13.31.64N - 047∞47.49W --> 13∞51.98N - 050∞49.35W

I'm on a solo watch at 5 o' clock (the 'cock watch').

I gaze up to the sky, stars and constellations patterns. On these days Jupiter rises two or three hours before the sun and I like to imagine that the sun is a bit lazy and it needs to be pulled outside the curtain of the dark by the big Jupiter.

Around 6 o'clock it starts to become light. My sight is at the brightest point in the East, behind us, just under Jupiter ... I'm waiting for the earth to rotate a few more degrees to show the sun; I'm waiting for the first rays of direct sunlight, these you can feel the warmth on your skin (and the vitamin D, as they say in northern Europe, (oops, Great Britain).

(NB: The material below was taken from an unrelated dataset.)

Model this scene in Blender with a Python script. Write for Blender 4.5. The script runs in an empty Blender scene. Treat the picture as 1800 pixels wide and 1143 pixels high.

And there it is, 'Here comes the sun'...

But now I can't see it anymore, then I can see it, then no, then yes. But it is not cloudy...

What's happening? Big waves.

Seeing the horizon means seeing the waves, those big waves that make the boat float in some effervescent liquid mountain. In the valley between two of these liquid mountains, you just see water; and on top of the mountain you see, not the standard flat horizon, but a moving hilly horizon.

So it's a fact, with three or four metres waves you need some more time to see the entire sun: there is not a precise moment, but a sequence of different sunrises. Today I've seen dozens of sunrises.

Atlantic crossing. Just add water ... under your hull!